I arrived at the piece of public land I would be hunting for the next eight days in Southern Ohio, mid-afternoon on October 31st. Full of excitement, I decided to wait to set up camp until after the hunt and rushed out to set up for a few hours of stand time.


I settled in, and it didn't take long for me to start seeing some rutting activity that continued for most of the evening. The next morning the action was nonexistent, so I decided to pull down my set and start exploring the woods looking for fresh deer activity. This lead to me spending the next two full days walking the woods and marking waypoints with all of the fresh buck sign I came across.


After getting back to camp that evening, it clicked that I was seeing a condensed about of scrape activity in between the 950 FT - 1,000 FT elevation range.

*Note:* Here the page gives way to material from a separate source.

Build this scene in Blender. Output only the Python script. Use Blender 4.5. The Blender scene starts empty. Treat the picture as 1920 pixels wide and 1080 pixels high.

I decided the next day I would head out at first light into the most promising area I explored and walk this elevation zone until I found the freshest sign and set up shop for the rest of the day.


It didn't take me long to find a cluster of red-hot scrapes on a bench right in the middle of the hot zone. I watched bucks tending does for the first few hours of the day out of bow range, and finally, at 12:38 PM I pulled a buck off of a doe with a few grunt calls where he came in on a string and offered me an easy 10-yard broadside shot for my first public land archery harvest.


This bow kill was the moment things started to become more clear to me, and I realized how I can tilt the odds in my favor if I was willing to spend more time in the woods and get more creative with my approach. The idea of elevation zones has been evolving ever since, and I constantly adapt it to the area I am hunting, the time of year, and the constantly changing atmosphere of the woods.